Detail of the overgrown Doyle House, which was bulldozed on July 18, 2007. (Greater Houston Preservation Alliance)

Last week, a day before a rally to protest the possible demolition of a 101-year-old Victorian in Houston, a local builder tore down the house to make way for a new Victorian-style mansion.

At a meeting earlier this month, Harry James had told the Greater Houston Preservation Alliance that he would be willing to sell the house for $900,000—more than triple its 2007 appraisal of $290,000.

"It came out that he would be willing to sell it at that much higher price, but, as it turns out, the demolition permit had been issued that week," says David Bush, the alliance's director of programs and information.
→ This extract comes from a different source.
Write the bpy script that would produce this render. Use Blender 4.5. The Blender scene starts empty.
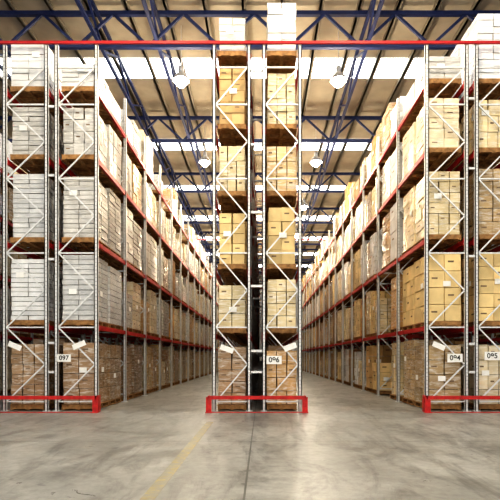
import bpy, math, random
import numpy as np
from mathutils import Vector, Matrix
random.seed(7)
S=38.0; CH=1.4; F=494.0; FY=13.0
def X(px): return (px-262)/S
def Z(py): return CH+(358-py)/S
scn=bpy.context.scene
scn.view_settings.view_transform='Standard'
try: scn.view_settings.look='High Contrast'
except Exception: pass
scn.view_settings.exposure=-0.1

# ---------------- materials ----------------
def mat(name,col=(0.5,0.5,0.5),rough=0.6,metal=0.0,noise=0.15,scale=6,coat=0.0,attr=False,wrap=0.0,emis=None,bump=0.0):
    m=bpy.data.materials.new(name); m.use_nodes=True
    nt=m.node_tree; n=nt.nodes; l=nt.links
    b=n['Principled BSDF']
    b.inputs['Roughness'].default_value=rough; b.inputs['Metallic'].default_value=metal
    b.inputs['Coat Weight'].default_value=coat; b.inputs['Coat Roughness'].default_value=0.10
    tc=n.new('ShaderNodeTexCoord')
    no=n.new('ShaderNodeTexNoise'); no.inputs['Scale'].default_value=scale; no.inputs['Detail'].default_value=4
    l.new(tc.outputs['Object'],no.inputs['Vector'])
    mr=n.new('ShaderNodeMapRange'); mr.inputs['From Min'].default_value=0.3; mr.inputs['From Max'].default_value=0.7
    mr.inputs['To Min'].default_value=1-noise; mr.inputs['To Max'].default_value=1+noise
    l.new(no.outputs['Fac'],mr.inputs['Value'])
    vm=n.new('ShaderNodeVectorMath'); vm.operation='SCALE'
    if attr:
        a=n.new('ShaderNodeAttribute'); a.attribute_name='Col'
        l.new(a.outputs['Color'],vm.inputs[0])
    else: vm.inputs[0].default_value=col
    l.new(mr.outputs['Result'],vm.inputs['Scale'])
    out=vm.outputs[0]
    if wrap>0:
        mp=n.new('ShaderNodeMapping'); mp.inputs['Scale'].default_value=(1.2,1.2,6); mp.inputs['Rotation'].default_value=(0.6,0.55,0)
        l.new(tc.outputs['Object'],mp.inputs['Vector'])
        n2=n.new('ShaderNodeTexNoise'); n2.inputs['Scale'].default_value=2.4; n2.inputs['Detail'].default_value=8; n2.inputs['Distortion'].default_value=0.9; n2.inputs['Roughness'].default_value=.66
        l.new(mp.outputs[0],n2.inputs['Vector'])
        r2=n.new('ShaderNodeMapRange'); r2.inputs['From Min'].default_value=0.48; r2.inputs['From Max'].default_value=0.64
        r2.inputs['To Max'].default_value=wrap
        l.new(n2.outputs['Fac'],r2.inputs['Value'])
        mx=n.new('ShaderNodeMix'); mx.data_type='RGBA'; mx.inputs[7].default_value=(0.82,0.81,0.78,1)
        l.new(r2.outputs['Result'],mx.inputs[0]); l.new(out,mx.inputs[6]); out=mx.outputs[2]
        bp=n.new('ShaderNodeBump'); bp.inputs['Strength'].default_value=0.7; bp.inputs['Distance'].default_value=0.05
        l.new(n2.outputs['Fac'],bp.inputs['Height']); l.new(bp.outputs[0],b.inputs['Coat Normal'])
    l.new(out,b.inputs['Base Color'])
    if emis:
        b.inputs['Emission Color'].default_value=(*emis[0],1); b.inputs['Emission Strength'].default_value=emis[1]
    return m
M_galv=mat('galvanised_steel',(0.70,0.71,0.72),0.45,0.15,0.08,8)
M_red=mat('red_powdercoat',(0.42,0.018,0.022),0.45,0,0.15,5)
M_redg=mat('red_guard_paint',(0.50,0.02,0.02),0.4,0,0.25,9)
M_wood=mat('pallet_wood',(0.32,0.18,0.075),0.8,0,0.35,10)
M_carton=mat('cardboard',attr=True,rough=0.65,noise=0.12,scale=3)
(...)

James, who did not return phone calls to Preservation Online, has razed several other houses in the Heights area to make way for what his Web site calls "Victorian classics."

The Doyle family, which had owned the century-old house since it was built, did little to maintain it and objected to a listing on the National Register of Historic Places. (The city had determined the house eligible for a listing about 20 years ago, according to Bush.)

After the last Doyle died three years ago, several neighbors wanted to buy the house. But the estate sold it to James instead.

"It's frustrating because we had people who were looking at the house but couldn't get the estate to call them back," Bush says. "It never went on the market."